--- begin Given information ---

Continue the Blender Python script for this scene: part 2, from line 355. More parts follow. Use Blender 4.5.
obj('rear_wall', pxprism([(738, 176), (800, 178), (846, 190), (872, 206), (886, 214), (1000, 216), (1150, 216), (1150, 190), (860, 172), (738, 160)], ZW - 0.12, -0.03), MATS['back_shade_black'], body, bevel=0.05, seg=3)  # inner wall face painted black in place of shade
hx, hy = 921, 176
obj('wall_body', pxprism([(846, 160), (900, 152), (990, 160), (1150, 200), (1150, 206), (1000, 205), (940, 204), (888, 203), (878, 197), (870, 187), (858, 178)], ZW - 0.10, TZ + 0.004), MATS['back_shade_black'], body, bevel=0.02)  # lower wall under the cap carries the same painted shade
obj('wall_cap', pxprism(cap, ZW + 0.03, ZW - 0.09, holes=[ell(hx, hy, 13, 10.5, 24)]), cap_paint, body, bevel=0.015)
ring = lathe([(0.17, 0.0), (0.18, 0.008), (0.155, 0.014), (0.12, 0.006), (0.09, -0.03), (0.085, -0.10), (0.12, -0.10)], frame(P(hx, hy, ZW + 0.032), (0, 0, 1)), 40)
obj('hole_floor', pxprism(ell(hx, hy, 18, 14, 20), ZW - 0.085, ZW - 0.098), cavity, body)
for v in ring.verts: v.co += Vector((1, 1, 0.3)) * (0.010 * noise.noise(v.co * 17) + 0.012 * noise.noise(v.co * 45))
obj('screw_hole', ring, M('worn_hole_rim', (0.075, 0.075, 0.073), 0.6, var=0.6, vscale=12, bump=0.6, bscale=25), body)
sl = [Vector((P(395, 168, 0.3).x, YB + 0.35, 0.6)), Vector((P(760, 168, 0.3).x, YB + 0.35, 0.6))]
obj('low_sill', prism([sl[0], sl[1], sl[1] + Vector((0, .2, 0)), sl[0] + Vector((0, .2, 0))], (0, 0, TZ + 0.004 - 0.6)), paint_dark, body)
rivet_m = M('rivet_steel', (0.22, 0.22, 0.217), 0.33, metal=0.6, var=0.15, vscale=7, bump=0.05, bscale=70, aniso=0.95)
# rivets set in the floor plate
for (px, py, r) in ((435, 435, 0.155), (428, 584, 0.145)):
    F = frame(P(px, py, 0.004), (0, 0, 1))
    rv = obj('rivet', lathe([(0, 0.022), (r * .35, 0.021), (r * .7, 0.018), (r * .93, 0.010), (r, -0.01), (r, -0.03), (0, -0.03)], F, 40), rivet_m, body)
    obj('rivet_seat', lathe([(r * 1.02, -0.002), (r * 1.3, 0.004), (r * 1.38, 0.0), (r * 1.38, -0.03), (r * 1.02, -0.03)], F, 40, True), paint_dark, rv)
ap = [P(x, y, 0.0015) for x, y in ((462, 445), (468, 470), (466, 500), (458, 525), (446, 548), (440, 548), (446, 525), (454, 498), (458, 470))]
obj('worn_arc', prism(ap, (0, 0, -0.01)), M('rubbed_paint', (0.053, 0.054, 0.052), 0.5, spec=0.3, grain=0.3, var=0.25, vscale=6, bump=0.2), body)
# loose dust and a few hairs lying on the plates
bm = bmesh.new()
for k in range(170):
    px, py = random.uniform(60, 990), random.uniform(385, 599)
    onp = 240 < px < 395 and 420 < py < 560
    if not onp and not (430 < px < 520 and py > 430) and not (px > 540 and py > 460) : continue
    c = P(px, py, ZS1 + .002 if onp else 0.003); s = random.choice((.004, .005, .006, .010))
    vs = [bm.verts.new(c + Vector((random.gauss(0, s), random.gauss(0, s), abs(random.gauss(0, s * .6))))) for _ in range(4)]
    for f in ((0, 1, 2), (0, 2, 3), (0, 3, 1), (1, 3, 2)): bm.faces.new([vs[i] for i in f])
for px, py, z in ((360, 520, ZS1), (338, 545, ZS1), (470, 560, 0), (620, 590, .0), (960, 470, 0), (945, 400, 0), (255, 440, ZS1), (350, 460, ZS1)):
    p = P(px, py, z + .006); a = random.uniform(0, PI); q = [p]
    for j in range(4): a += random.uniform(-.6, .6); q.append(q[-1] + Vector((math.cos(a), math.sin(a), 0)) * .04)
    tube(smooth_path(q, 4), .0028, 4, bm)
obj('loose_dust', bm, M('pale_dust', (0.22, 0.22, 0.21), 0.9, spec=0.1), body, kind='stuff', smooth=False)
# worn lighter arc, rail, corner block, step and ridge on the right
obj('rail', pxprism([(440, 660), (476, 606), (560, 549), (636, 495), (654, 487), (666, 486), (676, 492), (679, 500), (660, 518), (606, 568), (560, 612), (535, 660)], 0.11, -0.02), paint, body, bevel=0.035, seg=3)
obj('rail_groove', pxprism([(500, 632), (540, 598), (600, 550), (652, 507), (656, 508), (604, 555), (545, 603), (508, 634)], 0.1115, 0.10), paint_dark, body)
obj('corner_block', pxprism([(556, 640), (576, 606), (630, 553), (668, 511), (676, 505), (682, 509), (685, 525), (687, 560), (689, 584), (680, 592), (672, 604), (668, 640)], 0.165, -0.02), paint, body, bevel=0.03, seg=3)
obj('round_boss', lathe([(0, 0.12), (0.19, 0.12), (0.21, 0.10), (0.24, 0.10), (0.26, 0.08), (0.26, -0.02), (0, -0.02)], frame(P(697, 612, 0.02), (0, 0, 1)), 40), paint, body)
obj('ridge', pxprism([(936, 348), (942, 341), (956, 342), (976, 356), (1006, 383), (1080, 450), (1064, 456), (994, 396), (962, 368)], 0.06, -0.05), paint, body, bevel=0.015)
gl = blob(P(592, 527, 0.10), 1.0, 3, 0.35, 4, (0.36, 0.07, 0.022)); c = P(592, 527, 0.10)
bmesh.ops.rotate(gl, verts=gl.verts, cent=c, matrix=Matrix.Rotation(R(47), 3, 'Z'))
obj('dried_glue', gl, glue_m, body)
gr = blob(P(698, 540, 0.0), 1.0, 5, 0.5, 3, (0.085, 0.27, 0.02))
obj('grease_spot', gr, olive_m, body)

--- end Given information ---

* Short problem
Repeat the material word for word, in full.

* Answer to this task
Continue the Blender Python script for this scene: part 2, from line 355. More parts follow. Use Blender 4.5.
obj('rear_wall', pxprism([(738, 176), (800, 178), (846, 190), (872, 206), (886, 214), (1000, 216), (1150, 216), (1150, 190), (860, 172), (738, 160)], ZW - 0.12, -0.03), MATS['back_shade_black'], body, bevel=0.05, seg=3)  # inner wall face painted black in place of shade
hx, hy = 921, 176
obj('wall_body', pxprism([(846, 160), (900, 152), (990, 160), (1150, 200), (1150, 206), (1000, 205), (940, 204), (888, 203), (878, 197), (870, 187), (858, 178)], ZW - 0.10, TZ + 0.004), MATS['back_shade_black'], body, bevel=0.02)  # lower wall under the cap carries the same painted shade
obj('wall_cap', pxprism(cap, ZW + 0.03, ZW - 0.09, holes=[ell(hx, hy, 13, 10.5, 24)]), cap_paint, body, bevel=0.015)
ring = lathe([(0.17, 0.0), (0.18, 0.008), (0.155, 0.014), (0.12, 0.006), (0.09, -0.03), (0.085, -0.10), (0.12, -0.10)], frame(P(hx, hy, ZW + 0.032), (0, 0, 1)), 40)
obj('hole_floor', pxprism(ell(hx, hy, 18, 14, 20), ZW - 0.085, ZW - 0.098), cavity, body)
for v in ring.verts: v.co += Vector((1, 1, 0.3)) * (0.010 * noise.noise(v.co * 17) + 0.012 * noise.noise(v.co * 45))
obj('screw_hole', ring, M('worn_hole_rim', (0.075, 0.075, 0.073), 0.6, var=0.6, vscale=12, bump=0.6, bscale=25), body)
sl = [Vector((P(395, 168, 0.3).x, YB + 0.35, 0.6)), Vector((P(760, 168, 0.3).x, YB + 0.35, 0.6))]
obj('low_sill', prism([sl[0], sl[1], sl[1] + Vector((0, .2, 0)), sl[0] + Vector((0, .2, 0))], (0, 0, TZ + 0.004 - 0.6)), paint_dark, body)
rivet_m = M('rivet_steel', (0.22, 0.22, 0.217), 0.33, metal=0.6, var=0.15, vscale=7, bump=0.05, bscale=70, aniso=0.95)
# rivets set in the floor plate
for (px, py, r) in ((435, 435, 0.155), (428, 584, 0.145)):
    F = frame(P(px, py, 0.004), (0, 0, 1))
    rv = obj('rivet', lathe([(0, 0.022), (r * .35, 0.021), (r * .7, 0.018), (r * .93, 0.010), (r, -0.01), (r, -0.03), (0, -0.03)], F, 40), rivet_m, body)
    obj('rivet_seat', lathe([(r * 1.02, -0.002), (r * 1.3, 0.004), (r * 1.38, 0.0), (r * 1.38, -0.03), (r * 1.02, -0.03)], F, 40, True), paint_dark, rv)
ap = [P(x, y, 0.0015) for x, y in ((462, 445), (468, 470), (466, 500), (458, 525), (446, 548), (440, 548), (446, 525), (454, 498), (458, 470))]
obj('worn_arc', prism(ap, (0, 0, -0.01)), M('rubbed_paint', (0.053, 0.054, 0.052), 0.5, spec=0.3, grain=0.3, var=0.25, vscale=6, bump=0.2), body)
# loose dust and a few hairs lying on the plates
bm = bmesh.new()
for k in range(170):
    px, py = random.uniform(60, 990), random.uniform(385, 599)
    onp = 240 < px < 395 and 420 < py < 560
    if not onp and not (430 < px < 520 and py > 430) and not (px > 540 and py > 460) : continue
    c = P(px, py, ZS1 + .002 if onp else 0.003); s = random.choice((.004, .005, .006, .010))
    vs = [bm.verts.new(c + Vector((random.gauss(0, s), random.gauss(0, s), abs(random.gauss(0, s * .6))))) for _ in range(4)]
    for f in ((0, 1, 2), (0, 2, 3), (0, 3, 1), (1, 3, 2)): bm.faces.new([vs[i] for i in f])
for px, py, z in ((360, 520, ZS1), (338, 545, ZS1), (470, 560, 0), (620, 590, .0), (960, 470, 0), (945, 400, 0), (255, 440, ZS1), (350, 460, ZS1)):
    p = P(px, py, z + .006); a = random.uniform(0, PI); q = [p]
    for j in range(4): a += random.uniform(-.6, .6); q.append(q[-1] + Vector((math.cos(a), math.sin(a), 0)) * .04)
    tube(smooth_path(q, 4), .0028, 4, bm)
obj('loose_dust', bm, M('pale_dust', (0.22, 0.22, 0.21), 0.9, spec=0.1), body, kind='stuff', smooth=False)
# worn lighter arc, rail, corner block, step and ridge on the right
obj('rail', pxprism([(440, 660), (476, 606), (560, 549), (636, 495), (654, 487), (666, 486), (676, 492), (679, 500), (660, 518), (606, 568), (560, 612), (535, 660)], 0.11, -0.02), paint, body, bevel=0.035, seg=3)
obj('rail_groove', pxprism([(500, 632), (540, 598), (600, 550), (652, 507), (656, 508), (604, 555), (545, 603), (508, 634)], 0.1115, 0.10), paint_dark, body)
obj('corner_block', pxprism([(556, 640), (576, 606), (630, 553), (668, 511), (676, 505), (682, 509), (685, 525), (687, 560), (689, 584), (680, 592), (672, 604), (668, 640)], 0.165, -0.02), paint, body, bevel=0.03, seg=3)
obj('round_boss', lathe([(0, 0.12), (0.19, 0.12), (0.21, 0.10), (0.24, 0.10), (0.26, 0.08), (0.26, -0.02), (0, -0.02)], frame(P(697, 612, 0.02), (0, 0, 1)), 40), paint, body)
obj('ridge', pxprism([(936, 348), (942, 341), (956, 342), (976, 356), (1006, 383), (1080, 450), (1064, 456), (994, 396), (962, 368)], 0.06, -0.05), paint, body, bevel=0.015)
gl = blob(P(592, 527, 0.10), 1.0, 3, 0.35, 4, (0.36, 0.07, 0.022)); c = P(592, 527, 0.10)
bmesh.ops.rotate(gl, verts=gl.verts, cent=c, matrix=Matrix.Rotation(R(47), 3, 'Z'))
obj('dried_glue', gl, glue_m, body)
gr = blob(P(698, 540, 0.0), 1.0, 5, 0.5, 3, (0.085, 0.27, 0.02))
obj('grease_spot', gr, olive_m, body)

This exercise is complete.